Professor Hawking becomes our youngest Freeman of London

Today I was honoured to be one of the voices affirming the Honorary Freedom of London on Prof. Stephen Hawking CH CBE.

The Honorary Freedom of the City of London is the highest honour that the City can bestow.  It was awarded for his outstanding contribution to theoretical physics Professor Hawking, and he proved himself a great wit too!

The Professor giving us a fine speech that touched on his early childhood in London and his father's own history as a Freeman of London.

He also took questions from students from various London schools who attended to see him presented with this unique honour. 

It is one of the oldest surviving traditional ceremonies still in existence today, believed to have been first presented in 1237.

The medieval term 'freeman' meant someone who was not the property of a feudal lord but enjoyed privileges such as the right to earn money and own land. Town dwellers who were protected by the charter of their town or city were often free – hence the term 'freedom' of the City.

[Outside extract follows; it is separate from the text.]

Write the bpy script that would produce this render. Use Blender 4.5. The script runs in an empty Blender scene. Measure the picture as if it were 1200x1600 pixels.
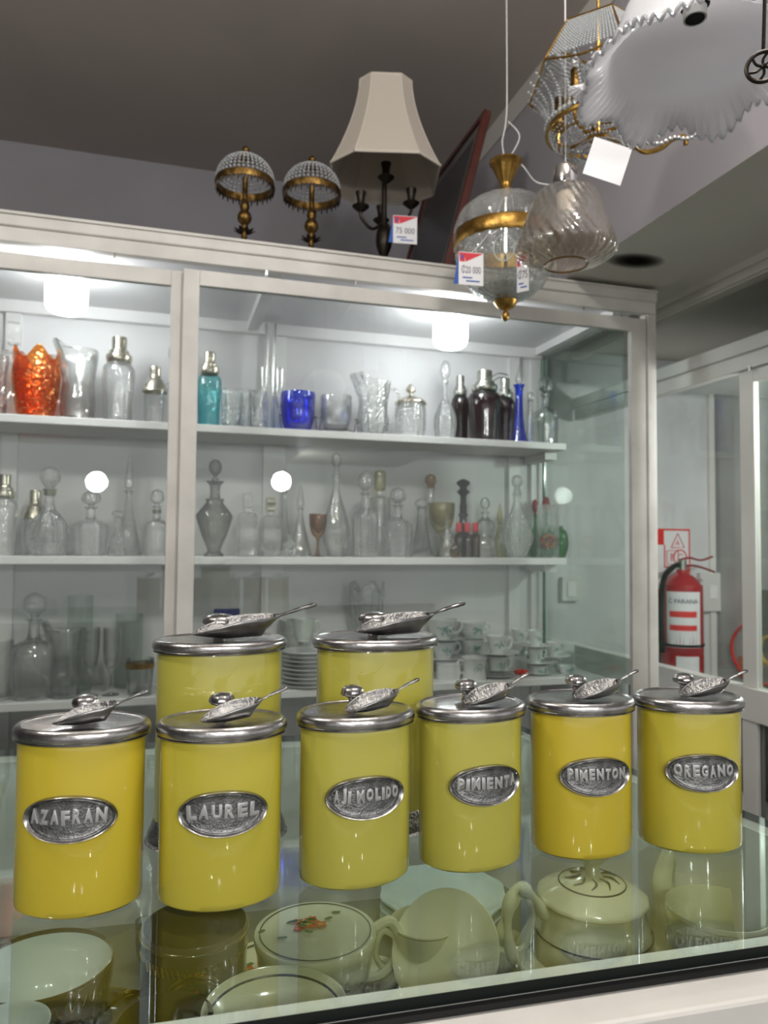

From the Middle Ages and the Victorian era, the Freedom was the right to trade, enabling members of a Guild or Livery to carry out their trade or craft in the Square Mile.

A fee or fine would be charged and in return the Livery Companies would ensure that the goods and services provided would be of the highest possible standards. In 1835, the Freedom was widened to incorporate not just members of Livery Companies but also people living or working in the City or those with a strong London connection.  Today those fined make a charitable donation to support the schools of London.